Given instruction
Reproduce nothing but the lines from the start of the material through the line that includes "return root", both ends included, and omit every picture.

Collected data
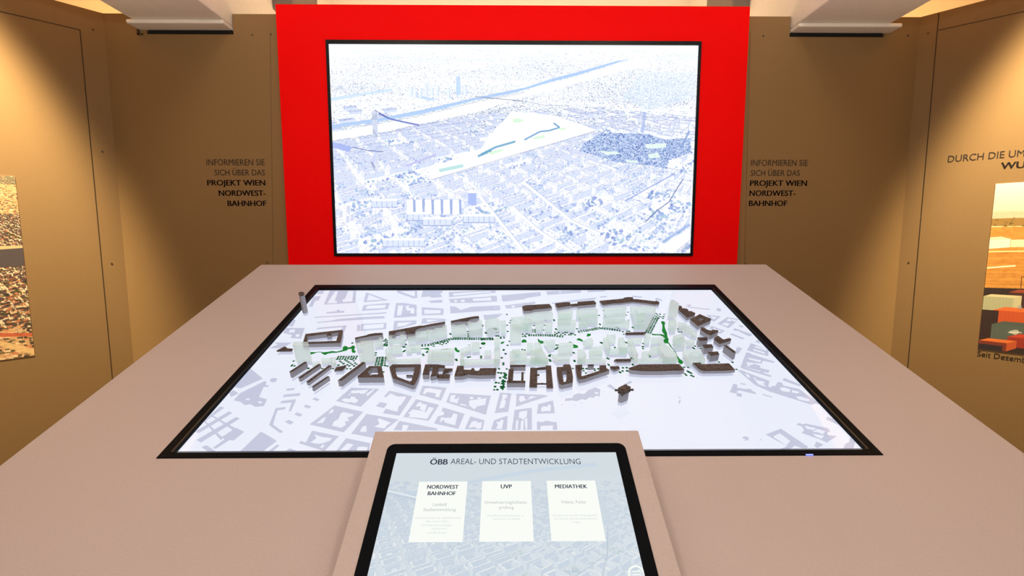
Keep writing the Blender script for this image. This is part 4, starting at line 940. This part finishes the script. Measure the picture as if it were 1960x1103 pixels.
def frosted(label, tile, vols):
    """vols: (roof outline, top/foot pair or height, holes) -- each a block of acrylic"""
    out = []
    last = None
    for v in vols:
        p, hh, hs = v[0], v[1], v[2] if len(v) > 2 else []
        H = hh if isinstance(hh, float) else (rise(tile, *hh) if hh else last)
        last = H; out.append((tpoly(tile, p, H), [tpoly(tile, q, H) for q in hs], H))
    n = sum(len(q[0]) for q in out)
    cx = sum(p[0] for q in out for p in q[0]) / n; cy = sum(p[1] for q in out for p in q[0]) / n
    root = empty('frosted_model_block', FT.m @ Matrix.Translation((cx, cy, 0)), label, 'model building', 'frosted model blocks on the map table')
    inv = Matrix.Translation((-cx, -cy, 0))
    for p, hs, H in out:
        m_ = MB(); m_.prism(p, 0.0004, H - 0.0006, hs)
        ins = inset_poly(p, 0.0011)
        if area2(ins) > 0: m_.prism(p, H - 0.0006, H, [ins], mi=1)      # rim highlight laid in as a clearer strip
        m_.build('tower' if H > 0.04 else 'wing', [M['acrylic'], M['acrylic_edge']], root, inv)
        foot.flat([(min(max(a, ix0), ix1), min(max(b, iy0), iy1)) for a, b in p], -GAP + 0.00015, hs)
    return root


FRO = [
    ('wide frosted acrylic tower at the left end of the model', 'T1', [([(178, 525), (400, 523), (416, 575), (165, 580)], ((165, 580), (215, 860)))]),
    ('cluster of low clear acrylic blocks beside the left frosted tower', 'T1', [([(470, 840), (590, 830), (600, 868), (470, 878)], 0.006), ([(610, 785), (770, 775), (775, 830), (615, 838)], 0.008), ([(765, 770), (835, 768), (840, 850), (790, 880), (770, 835)], 0.009)]),
    ('frosted acrylic tower with low wings behind the long brown slab', 'T1', [([(1225, 510), (1410, 495), (1432, 550), (1235, 565)], ((1432, 550), (1440, 845))), ([(1150, 540), (1232, 530), (1240, 580), (1165, 592)], ((1165, 592), (1170, 680))), ([(1200, 700), (1262, 692), (1270, 745), (1200, 752)], ((1200, 752), (1208, 850))), ([(1436, 512), (1500, 505), (1520, 450), (1560, 455), (1572, 540), (1440, 552)], ((1572, 540), (1570, 612)))]),
    ('jagged frosted block in front of the left end of the longest brown row', 'T2', [([(190, 430), (240, 425), (250, 470), (365, 470), (370, 410), (430, 405), (460, 450), (455, 482), (190, 492)], ((200, 492), (205, 575)))]),
    ('stepped frosted block at the centre of the longest brown row', 'T2', [([(490, 450), (610, 430), (625, 365), (725, 350), (800, 345), (806, 400), (802, 432), (500, 482)], ((500, 482), (510, 568)))]),
    ('notched frosted block at the right end of the longest brown row', 'T2', [([(780, 332), (870, 332), (905, 355), (910, 310), (1030, 300), (1040, 275), (1100, 265), (1106, 332), (840, 402)], ((840, 402), (865, 526)))]),
    ('frosted block left of the street trees before the straight brown row', 'T2', [([(1170, 262), (1220, 247), (1240, 267), (1380, 242), (1410, 267), (1413, 332), (1180, 342)], ((1413, 332), (1413, 455)))]),
    ('frosted block right of the street trees before the straight brown row', 'T2', [([(1430, 207), (1480, 207), (1500, 222), (1570, 217), (1580, 192), (1650, 182), (1666, 292), (1640, 332), (1455, 347), (1440, 272)], ((1455, 347), (1460, 455)))]),
    ('frosted block with a slim tower left of the wide central street', 'T3', [([(70, 440), (140, 400), (250, 390), (300, 432), (300, 502), (110, 562)], ((110, 562), (125, 690))), ([(310, 442), (390, 432), (396, 492), (315, 502)], ((315, 502), (318, 672)))]),
    ('tall frosted tower on the central street with low blocks at its foot', 'T3', [([(460, 490), (635, 487), (638, 522), (460, 527)], ((460, 527), (460, 800))), ([(490, 890), (610, 880), (620, 930), (480, 940)], 0.012)]),
    ('curved frosted block right behind the tall central tower', 'T3', [([(470, 390), (640, 370), (800, 430), (802, 472), (745, 478), (560, 452)], ((802, 472), (808, 610))), ([(645, 490), (735, 470), (742, 522), (645, 527)], ((742, 522), (738, 610)))]),
    ('frosted row block in front of the brown far row left of the paired model', 'T3', [([(690, 340), (800, 320), (1000, 292), (1120, 287), (1132, 322), (1000, 342), (850, 372), (700, 392)], ((1132, 322), (1132, 430)))]),
    ('left of two small frosted cubes beside the dotted hedge on the central axis', 'T3', [([(858, 452), (970, 442), (985, 502), (862, 507)], ((862, 507), (866, 625)))]),
    ('right of two small frosted cubes beside the dotted hedge on the central axis', 'T3', [([(1005, 462), (1125, 457), (1122, 522), (1005, 527)], ((1005, 527), (1008, 642)))]),
    ('frosted block with a large front cube before the paired brown model', 'T3', [([(1210, 282), (1430, 267), (1442, 312), (1212, 332)], 0.020), ([(1210, 342), (1400, 332), (1412, 392), (1212, 402)], 0.018), ([(1205, 425), (1480, 425), (1489, 472), (1205, 482)], ((1489, 472), (1489, 602)))]),
    ('low stepped frosted block before the right half of the paired brown model', 'T3', [([(1500, 262), (1800, 237), (1832, 272), (1822, 312), (1500, 322)], 0.020), ([(1540, 362), (1690, 342), (1832, 347), (1832, 432), (1690, 422), (1560, 432)], 0.017), ([(1530, 457), (1670, 452), (1682, 502), (1540, 512)], 0.011)]),
    ('stepped frosted block before the left part of the long bent brown row', 'T5', [([(290, 242), (640, 202), (646, 237), (300, 282)], 0.020), ([(330, 342), (470, 322), (640, 302), (626, 362), (340, 397)], 0.016), ([(280, 407), (690, 432), (692, 472), (290, 452)], ((692, 472), (692, 572)))]),
    ('wedge-shaped frosted courtyard block before the right part of the bent brown row', 'T5', [([(710, 212), (1000, 207), (1112, 227), (1000, 502), (780, 502)], ((780, 502), (790, 592)), [[(790, 262), (960, 258), (925, 330), (830, 335)]]), ([(820, 330), (930, 325), (920, 420), (830, 425)], 0.024)]),
    ('tall slender frosted tower at the right end of the model', 'T5', [([(1340, 118), (1378, 112), (1470, 170), (1322, 172)], ((1322, 172), (1318, 405)))]),
    ('frosted slab block at the foot of the tall right tower', 'T5', [([(1310, 417), (1420, 412), (1432, 507), (1340, 522)], ((1340, 522), (1340, 640)))]),
    ('irregular frosted courtyard block beside the brown bracket-shaped model', 'T7', [([(630, 462), (740, 472), (930, 622), (936, 672), (840, 642), (640, 522)], ((936, 672), (932, 725)), [[(700, 500), (750, 505), (860, 590), (830, 605)]]), ([(560, 680), (700, 640), (740, 690), (600, 720)], 0.018)]),
    ('rounded pair of frosted cubes left of the rearmost brown cube', 'T7', [([(560, 742), (690, 702), (760, 742), (746, 802), (600, 812)], ((746, 802), (750, 890))), ([(765, 742), (880, 732), (896, 782), (778, 792)], ((778, 792), (778, 862)))]),
    ('frosted courtyard block behind the brown bar at the right end of the near row', 'T6', [([(1530, 407), (1800, 402), (1880, 562), (1640, 580), (1590, 560)], ((1640, 580), (1650, 667)), [[(1650, 442), (1790, 437), (1830, 512), (1680, 517)]])]),
    ('frosted U-shaped block open at the back beside the low brown park bar', 'T6', [([(280, 212), (350, 212), (400, 342), (362, 382)], 0.022), ([(335, 167), (470, 162), (480, 217), (385, 222)], ((480, 217), (480, 318))), ([(520, 217), (600, 212), (656, 372), (550, 362)], 0.022), ([(360, 387), (665, 382), (666, 427), (365, 432)], ((365, 432), (370, 492)))]),
    ('large frosted multi-part block behind the longest solid brown model', 'T6', [([(665, 217), (880, 212), (890, 242), (680, 262)], ((890, 242), (890, 312))), ([(670, 265), (740, 268), (830, 482), (780, 502)], 0.022), ([(930, 152), (1020, 152), (1022, 212), (932, 217)], ((932, 217), (935, 340))), ([(1035, 212), (1225, 202), (1232, 232), (1040, 262)], ((1040, 262), (1042, 332))), ([(1015, 352), (1150, 342), (1156, 392), (1015, 402)], 0.018), ([(890, 432), (1000, 422), (1012, 452), (900, 462)], 0.015), ([(1140, 302), (1230, 292), (1440, 482), (1440, 522), (1250, 512)], 0.022), ([(800, 542), (1440, 527), (1452, 562), (820, 582)], ((820, 582), (825, 627)))]),
    ('broad frosted block behind the brown U-shaped model', 'T4', [([(455, 352), (540, 332), (546, 482), (460, 502)], 0.021), ([(545, 342), (720, 332), (722, 382), (545, 387)], 0.018), ([(780, 332), (960, 312), (1040, 442), (780, 442)], 0.023, [[(850, 400), (908, 400), (912, 438), (852, 438)]]), ([(725, 217), (815, 212), (822, 262), (725, 272)], 0.020), ([(830, 217), (930, 207), (962, 292), (840, 302)], 0.020), ([(546, 457), (1060, 452), (1062, 492), (546, 502)], ((546, 502), (546, 557)))]),
    ('triangular frosted block right of the small pointed lawn', 'T4', [([(980, 177), (1165, 167), (1166, 262), (1060, 302)], ((1060, 302), (1060, 352)), [[(1040, 200), (1130, 195), (1130, 235), (1070, 245)]])]),
    ('frosted stepped block behind the brown ring model', 'T4', [([(1215, 217), (1450, 207), (1442, 262), (1215, 272)], 0.022), ([(1110, 397), (1400, 372), (1396, 472), (1190, 482)], ((1190, 482), (1190, 542)))]),
    ('frosted multi-part block behind the brown open triangular model', 'T4', [([(1600, 177), (1740, 132), (1762, 192), (1640, 212)], ((1640, 212), (1640, 292))), ([(1700, 282), (1900, 262), (1902, 292), (1700, 302)], 0.016), ([(1520, 317), (1600, 312), (1652, 402), (1580, 452), (1520, 442)], 0.021), ([(1700, 345), (1900, 335), (1905, 380), (1700, 390)], 0.015), ([(1510, 472), (1960, 462), (1962, 502), (1510, 507)], ((1510, 507), (1510, 547)))]),
    ('frosted C-shaped block with two cubes behind the largest brown courtyard model', 'T2', [([(140, 652), (205, 592), (217, 702), (330, 802), (690, 772), (693, 817), (200, 822), (150, 742)], ((200, 822), (208, 872))), ([(205, 587), (395, 562), (399, 612), (210, 627)], ((399, 612), (402, 725))), ([(460, 582), (690, 557), (692, 612), (470, 642)], ((692, 612), (692, 690)), [[(545, 598), (620, 592), (622, 622), (548, 630)]])]),
    ('broad flat frosted courtyard block behind the brown E-shaped model', 'T2', [([(810, 652), (1210, 622), (1222, 682), (1210, 812), (795, 822), (812, 692)], ((795, 822), (800, 872)), [[(870, 690), (1150, 675), (1145, 770), (862, 782)]]), ([(875, 700), (1145, 690), (1140, 762), (868, 772)], 0.008)]),
    ('frosted block with towers behind the brown model with light wells', 'T2', [([(1310, 642), (1480, 582), (1492, 652), (1340, 692)], ((1340, 692), (1345, 740))), ([(1490, 532), (1610, 527), (1616, 572), (1500, 582)], ((1500, 582), (1502, 705))), ([(1690, 662), (1800, 652), (1796, 702), (1690, 712)], 0.010), ([(1845, 462), (1930, 457), (1936, 522), (1850, 527)], ((1850, 527), (1850, 640))), ([(1840, 642), (1940, 632), (1922, 792), (1842, 792)], 0.022), ([(1310, 702), (1375, 702), (1378, 795), (1310, 800)], 0.018), ([(1310, 802), (1900, 792), (1902, 832), (1310, 852)], ((1310, 852), (1310, 902)))]),
]
for e in FRO: frosted(*e)
foot.build('map_footprints', M['map_lilac'], disp, G)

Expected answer
Keep writing the Blender script for this image. This is part 4, starting at line 940. This part finishes the script. Measure the picture as if it were 1960x1103 pixels.
def frosted(label, tile, vols):
    """vols: (roof outline, top/foot pair or height, holes) -- each a block of acrylic"""
    out = []
    last = None
    for v in vols:
        p, hh, hs = v[0], v[1], v[2] if len(v) > 2 else []
        H = hh if isinstance(hh, float) else (rise(tile, *hh) if hh else last)
        last = H; out.append((tpoly(tile, p, H), [tpoly(tile, q, H) for q in hs], H))
    n = sum(len(q[0]) for q in out)
    cx = sum(p[0] for q in out for p in q[0]) / n; cy = sum(p[1] for q in out for p in q[0]) / n
    root = empty('frosted_model_block', FT.m @ Matrix.Translation((cx, cy, 0)), label, 'model building', 'frosted model blocks on the map table')
    inv = Matrix.Translation((-cx, -cy, 0))
    for p, hs, H in out:
        m_ = MB(); m_.prism(p, 0.0004, H - 0.0006, hs)
        ins = inset_poly(p, 0.0011)
        if area2(ins) > 0: m_.prism(p, H - 0.0006, H, [ins], mi=1)      # rim highlight laid in as a clearer strip
        m_.build('tower' if H > 0.04 else 'wing', [M['acrylic'], M['acrylic_edge']], root, inv)
        foot.flat([(min(max(a, ix0), ix1), min(max(b, iy0), iy1)) for a, b in p], -GAP + 0.00015, hs)
    return root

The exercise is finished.